Monday, April 25, 2016

UPDATE: Council action on land swap delayed two weeks

Posted By on Mon, Apr 25, 2016 at 4:11 PM

click to enlarge This photo has been photo-shopped by opponents of the land swap to identify the Strawberry Fields area by the tag applied by the city to it during the appraisal process, which called it the North Cheyenne Cañon Park Disposal Project."
  • This photo has been photo-shopped by opponents of the land swap to identify the Strawberry Fields area by the tag applied by the city to it during the appraisal process, which called it the North Cheyenne Cañon Park Disposal Project."
We were just provided a copy of an appeal of the Parks Advisory Board's recommendation to City Council to approve the land swap. Here's a copy:

———ORIGINAL POST MONDAY, APRIL 25, 2016, 4:05 P.M.—————-

City Council will delay action on the exchange of city open space to The Broadmoor until May 24, it was stated during Council's informal meeting today.

Council had planned to act on May 10, one day after an appraisal review is due on appraisals conducted on the city's 189-acre Strawberry Fields open space and a half-acre parking lot at the base of Manitou Incline. The city hasn't released those appraisals and has said it won't until the deal is done. It's unclear if appraisals done by The Broadmoor of its 400+ acres of land involved in the trade will ever be released.

Meantime, comments provided to the city during its public process over the exchange show that nearly 70 percent are against the proposal, although Parks Advisory Board Chair Jackie Hilaire told Council today that "the minority is being very vocal" and that she's heard from more people who are in favor of it. (The board has recommended Council approve the deal.)

That prompted City Councilor Bill Murray to say, "My emails are 40 to 1 against it. We’re losing a lot of good will in this process."

More on Hilaire later.

The city's refusal to release the appraisals prompted attorney Bill Louis to tell City Council he plans to file a lawsuit on behalf of those opposing the Broadmoor land exchange to seek disclosure of the appraisals. He said the Colorado Open Records Act doesn't prohibit their release but rather says they may be withheld if it's in the public interest to withhold them.

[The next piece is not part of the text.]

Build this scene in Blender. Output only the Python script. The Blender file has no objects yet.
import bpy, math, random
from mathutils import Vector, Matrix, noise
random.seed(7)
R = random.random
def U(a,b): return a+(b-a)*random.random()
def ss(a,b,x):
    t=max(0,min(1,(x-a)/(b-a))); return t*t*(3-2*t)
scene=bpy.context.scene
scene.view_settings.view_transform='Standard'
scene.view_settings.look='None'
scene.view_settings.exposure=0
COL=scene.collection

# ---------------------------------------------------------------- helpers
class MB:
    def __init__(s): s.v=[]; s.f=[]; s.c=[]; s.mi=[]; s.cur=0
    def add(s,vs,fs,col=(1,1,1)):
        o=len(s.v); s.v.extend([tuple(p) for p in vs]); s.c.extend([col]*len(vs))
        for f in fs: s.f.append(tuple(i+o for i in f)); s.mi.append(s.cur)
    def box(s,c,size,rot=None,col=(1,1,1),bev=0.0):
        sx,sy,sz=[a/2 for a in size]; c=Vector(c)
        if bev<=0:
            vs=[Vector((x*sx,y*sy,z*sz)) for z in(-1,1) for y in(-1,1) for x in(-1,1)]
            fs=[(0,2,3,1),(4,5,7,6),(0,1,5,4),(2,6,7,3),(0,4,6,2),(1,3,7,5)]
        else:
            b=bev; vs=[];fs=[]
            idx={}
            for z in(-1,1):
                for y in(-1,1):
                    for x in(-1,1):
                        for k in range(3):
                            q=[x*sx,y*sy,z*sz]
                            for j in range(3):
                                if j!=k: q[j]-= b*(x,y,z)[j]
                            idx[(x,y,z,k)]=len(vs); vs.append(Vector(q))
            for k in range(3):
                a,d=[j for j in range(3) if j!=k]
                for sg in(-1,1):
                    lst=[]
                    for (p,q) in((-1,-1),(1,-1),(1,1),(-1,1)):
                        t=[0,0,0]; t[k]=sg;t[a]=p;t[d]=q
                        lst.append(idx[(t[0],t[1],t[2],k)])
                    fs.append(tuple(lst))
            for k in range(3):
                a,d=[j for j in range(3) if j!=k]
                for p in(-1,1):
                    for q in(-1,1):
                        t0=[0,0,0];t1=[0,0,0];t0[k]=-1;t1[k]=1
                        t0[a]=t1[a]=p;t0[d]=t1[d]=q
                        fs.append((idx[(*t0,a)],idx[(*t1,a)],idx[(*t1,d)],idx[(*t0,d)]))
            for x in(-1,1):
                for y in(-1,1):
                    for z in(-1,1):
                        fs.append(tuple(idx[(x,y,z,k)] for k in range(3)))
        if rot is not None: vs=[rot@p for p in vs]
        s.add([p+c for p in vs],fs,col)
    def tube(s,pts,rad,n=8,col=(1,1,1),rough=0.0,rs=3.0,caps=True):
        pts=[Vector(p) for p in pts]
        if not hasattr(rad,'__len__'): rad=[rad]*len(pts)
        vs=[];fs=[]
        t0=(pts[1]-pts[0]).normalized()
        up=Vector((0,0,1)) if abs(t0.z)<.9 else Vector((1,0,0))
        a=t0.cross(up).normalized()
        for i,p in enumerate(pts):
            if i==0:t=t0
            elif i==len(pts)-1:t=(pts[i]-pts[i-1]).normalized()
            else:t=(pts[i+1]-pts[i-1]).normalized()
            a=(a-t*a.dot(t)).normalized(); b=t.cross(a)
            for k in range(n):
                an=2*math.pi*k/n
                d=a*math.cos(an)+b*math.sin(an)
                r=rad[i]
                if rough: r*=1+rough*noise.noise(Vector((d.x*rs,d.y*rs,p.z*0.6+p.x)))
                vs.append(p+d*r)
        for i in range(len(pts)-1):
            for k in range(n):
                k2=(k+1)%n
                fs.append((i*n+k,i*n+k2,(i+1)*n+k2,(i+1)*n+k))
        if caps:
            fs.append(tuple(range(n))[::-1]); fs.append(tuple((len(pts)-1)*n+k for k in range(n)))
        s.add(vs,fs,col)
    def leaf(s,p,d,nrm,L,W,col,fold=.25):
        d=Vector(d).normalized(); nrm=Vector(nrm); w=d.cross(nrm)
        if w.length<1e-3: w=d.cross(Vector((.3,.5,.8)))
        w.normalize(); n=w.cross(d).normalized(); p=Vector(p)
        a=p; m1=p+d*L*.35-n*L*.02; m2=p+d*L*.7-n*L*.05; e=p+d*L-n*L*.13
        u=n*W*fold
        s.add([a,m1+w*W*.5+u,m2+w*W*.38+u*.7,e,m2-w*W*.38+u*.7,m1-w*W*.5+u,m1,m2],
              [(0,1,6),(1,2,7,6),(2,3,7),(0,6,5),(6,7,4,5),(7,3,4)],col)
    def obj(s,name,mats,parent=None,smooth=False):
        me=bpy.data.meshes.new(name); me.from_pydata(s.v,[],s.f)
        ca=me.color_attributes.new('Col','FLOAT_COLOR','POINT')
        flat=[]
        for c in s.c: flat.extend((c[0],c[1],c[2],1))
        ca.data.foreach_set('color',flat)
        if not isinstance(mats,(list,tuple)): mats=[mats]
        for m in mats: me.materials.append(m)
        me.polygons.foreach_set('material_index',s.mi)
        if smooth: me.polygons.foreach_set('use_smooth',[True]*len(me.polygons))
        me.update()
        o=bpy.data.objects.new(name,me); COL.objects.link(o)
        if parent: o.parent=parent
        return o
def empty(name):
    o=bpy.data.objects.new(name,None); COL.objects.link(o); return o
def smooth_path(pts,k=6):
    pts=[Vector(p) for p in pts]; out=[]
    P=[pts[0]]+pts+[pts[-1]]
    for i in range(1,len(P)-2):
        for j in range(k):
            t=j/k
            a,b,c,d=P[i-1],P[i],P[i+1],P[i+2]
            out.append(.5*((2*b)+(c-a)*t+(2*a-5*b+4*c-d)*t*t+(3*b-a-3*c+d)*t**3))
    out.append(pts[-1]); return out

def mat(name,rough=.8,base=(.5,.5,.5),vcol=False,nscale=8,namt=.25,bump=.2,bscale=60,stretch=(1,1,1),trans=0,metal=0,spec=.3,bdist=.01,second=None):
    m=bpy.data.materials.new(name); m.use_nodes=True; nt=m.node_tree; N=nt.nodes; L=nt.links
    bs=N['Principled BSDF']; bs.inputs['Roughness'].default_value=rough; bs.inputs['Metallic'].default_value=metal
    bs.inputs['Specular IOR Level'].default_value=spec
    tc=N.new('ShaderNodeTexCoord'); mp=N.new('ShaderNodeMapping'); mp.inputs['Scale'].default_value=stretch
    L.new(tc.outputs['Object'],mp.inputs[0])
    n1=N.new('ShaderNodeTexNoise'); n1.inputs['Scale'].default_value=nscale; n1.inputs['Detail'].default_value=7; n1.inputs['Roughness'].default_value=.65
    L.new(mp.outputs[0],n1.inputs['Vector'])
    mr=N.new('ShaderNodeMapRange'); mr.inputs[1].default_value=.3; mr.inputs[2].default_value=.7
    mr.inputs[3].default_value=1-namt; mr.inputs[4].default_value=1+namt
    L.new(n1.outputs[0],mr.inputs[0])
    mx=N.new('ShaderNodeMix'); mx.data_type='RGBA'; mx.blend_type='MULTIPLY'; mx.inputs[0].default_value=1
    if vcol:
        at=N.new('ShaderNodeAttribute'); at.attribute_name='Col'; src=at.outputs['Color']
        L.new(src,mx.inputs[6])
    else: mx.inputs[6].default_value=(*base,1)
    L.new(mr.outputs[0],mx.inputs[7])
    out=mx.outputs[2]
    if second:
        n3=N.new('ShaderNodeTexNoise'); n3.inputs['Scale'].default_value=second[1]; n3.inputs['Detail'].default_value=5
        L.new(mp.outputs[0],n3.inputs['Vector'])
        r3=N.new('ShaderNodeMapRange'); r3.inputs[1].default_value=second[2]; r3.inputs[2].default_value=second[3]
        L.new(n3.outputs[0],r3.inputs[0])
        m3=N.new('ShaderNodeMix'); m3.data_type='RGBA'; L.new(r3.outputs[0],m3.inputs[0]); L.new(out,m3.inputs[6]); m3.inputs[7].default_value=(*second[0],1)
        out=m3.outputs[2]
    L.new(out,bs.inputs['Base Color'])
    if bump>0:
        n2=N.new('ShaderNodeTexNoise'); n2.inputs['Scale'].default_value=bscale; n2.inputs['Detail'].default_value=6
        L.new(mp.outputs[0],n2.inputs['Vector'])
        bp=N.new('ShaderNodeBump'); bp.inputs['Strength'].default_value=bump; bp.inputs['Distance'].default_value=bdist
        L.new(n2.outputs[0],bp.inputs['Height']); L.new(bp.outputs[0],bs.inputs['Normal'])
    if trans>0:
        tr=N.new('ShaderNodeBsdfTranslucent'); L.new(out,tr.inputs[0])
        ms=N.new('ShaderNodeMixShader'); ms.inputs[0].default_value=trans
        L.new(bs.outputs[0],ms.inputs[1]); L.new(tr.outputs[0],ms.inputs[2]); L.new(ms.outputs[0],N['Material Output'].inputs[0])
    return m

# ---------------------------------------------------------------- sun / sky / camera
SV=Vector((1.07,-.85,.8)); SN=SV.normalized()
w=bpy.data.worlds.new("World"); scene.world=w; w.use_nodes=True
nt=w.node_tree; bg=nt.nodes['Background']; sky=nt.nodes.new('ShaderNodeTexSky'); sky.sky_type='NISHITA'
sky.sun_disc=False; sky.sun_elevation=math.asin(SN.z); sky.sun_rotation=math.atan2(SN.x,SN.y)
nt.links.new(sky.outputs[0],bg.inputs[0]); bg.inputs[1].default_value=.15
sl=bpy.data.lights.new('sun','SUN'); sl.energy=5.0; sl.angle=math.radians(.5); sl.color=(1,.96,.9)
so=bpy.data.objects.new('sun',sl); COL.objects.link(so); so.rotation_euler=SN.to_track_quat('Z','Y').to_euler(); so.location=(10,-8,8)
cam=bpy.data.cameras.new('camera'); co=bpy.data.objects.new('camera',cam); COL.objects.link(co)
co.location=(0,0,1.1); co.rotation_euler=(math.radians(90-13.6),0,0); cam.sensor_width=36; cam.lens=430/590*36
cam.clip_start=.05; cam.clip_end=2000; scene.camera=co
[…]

Louis also threatened to mount legal challenges to the deal based on The Broadmoor's plan to shut off 8.5 acres of Strawberry Fields for the exclusive use by its guests at a stable and picnic pavilion.

"Fencing off 8.5 acres for use by exclusive guests of a five-star resort is not use by the public," he said, which is what park zoning requires. "Use by the public is right down here in Monument Park where a man or woman working in any business in Colorado Springs at minimum wage can afford to reserve a pavilion. That’s open to the public. Open to the public doesn’t mean open to the six-figure incomes."

Several Council members countered with other existing park zone uses that allow commercial operations to regulate who uses the facilities, such as the Switchbacks soccer team's field in northeast Colorado Springs.

Louis, who served as El Paso County attorney for at least eight years before resigning a few years ago, also urged Council to simply put the issue to a vote of the people.

But mostly, the hours of discussion came from city officials and people associated with The Broadmoor speaking in favor of the exchange, such as Gary Butterworth, who works for El Pomar Foundation, which offices at The Broadmoor and was established by The Broadmoor's founder, Spencer Penrose.

"I don’t take lightly the fact they [parks staff] worked on this proposal," Butterworth said. "They’ve got to be thinking what’s in the best interest of this community."

Now, as for Hilaire, some have raised questions about why a non-city resident sits on the city parks board.

Here's the answer, as provided by Parks Director Karen Palus via email: 
We have had several Boards members and TOPS Committee members who have resided outside the City over the many years. Jackie does live outside the City limits but is adjacent to City owned Corral Bluffs. We have had members who have lived in Manitou Springs, in the county and Monument. This was allowed by our ordinances. We have recently updated our ordinances to require all board and committee members to reside in the City. All future members of the Parks Board and the TOPS Working Committee members will be required to be City residents. Jackie is one of our last folks to transition out her term ends this summer.